How to Create More Engaged Employees in 3 Not-So-Easy Steps

 

When I work with clients, one of the things that they are always looking for more of is employee engagement.  For many, it is the holy grail of productivity, innovation, and efficiency.  When people are engaged at all levels of the business, problems get solved faster, accountability is rampant, and senior business leaders can focus on the future.  It comes as no surprise that research from Gallup and other performance management companies clearly demonstrates that organizations with more engaged employees are more profitable than their competitors. Simply put, he or she with the most engaged team wins.

Most people in business readily accept that premise.  Then comes the hard part, how do I create more engaged employees?  The big picture is that you must focus on the culture of the organization, the quality of the coaching that happens throughout that organization, and the connection people have to the vision and the leaders within the organization.  But closer to the ground, let’s take a look at some tactical ways that you can engage your team or group.

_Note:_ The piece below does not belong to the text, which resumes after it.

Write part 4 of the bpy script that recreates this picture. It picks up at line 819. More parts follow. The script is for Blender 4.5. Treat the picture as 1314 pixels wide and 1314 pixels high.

1.  Chalk the field, but let them call the plays.

There are very few people who like to come to work just to be told what to do.  No matter what their role, people want to have some ability to shape what they do and how they do it.  The fastest way to disengage employees is to make all the decisions and then tell them to go execute a plan they had no hand in creating.  Empowering your team to help decide how things get done gets them involved, allows them to feel more attached to the process and the outcome, and causes them to care about what they are executing much more than if they are just following orders.  A great side effect of this kind of team involvement is that the outcome is usually better than if someone way up the food chain created the plan.  Lay out the desired end result, the parameters that the team has to work within and then let them decide how best to achieve the desired results.

2.  Listen more than you talk

This is hard.  I was coaching an executive once and I asked him how he prepared for his team meetings.  He went through a pretty thorough description of how he decided what they needed to know and then how he would tell them.  It was not a surprise to learn that this executive was very poorly regarded as a leader by the team he was assigned to manage.  I asked him what he thought he might be able to learn from his team.  The silence was deafening.

Your people have ideas, thoughts and perspectives that matter.  They are often bright people who want to contribute more and we sometimes kill that impulse because we deem ourselves to have the only worthy information.  Imagine how they prepare for meetings over time that are conducted this way.  How much time would you spend thinking about what needed to happen for the business to get better if you knew that meetings were just about listening to the boss talk?

3.  Regard failure as progress

If you have not been creating capability on your team by letting them solve their own problems and create their own future, then it will feel strange when you start to, and your team will make mistakes.  Even if you have been doing these things, mistakes are inevitable.  It is important to differentiate between mistakes of engagement and mistakes of disengagement.  The first ones are part of the learning process.  People are trying new things, putting forth effort and sometimes the results teach them how to adapt.  The second kind are the ones where people are just going through the motions and waiting for someone to tell them what to do next, and because of that, things get done incorrectly or not at all.  If they are mistakes of engagement, they need to be rewarded as progress and the effort needs to be celebrated if you ever want to see it again.

Engagement is about how much of themselves people bring to their jobs.  How much they care about the outcome and how much they think about the input.  Leaders that understand how to create engagement, no matter the team or the situation, will always have a job, always be promoted, and more importantly, always make a difference in the business results, and for the people who helped create them.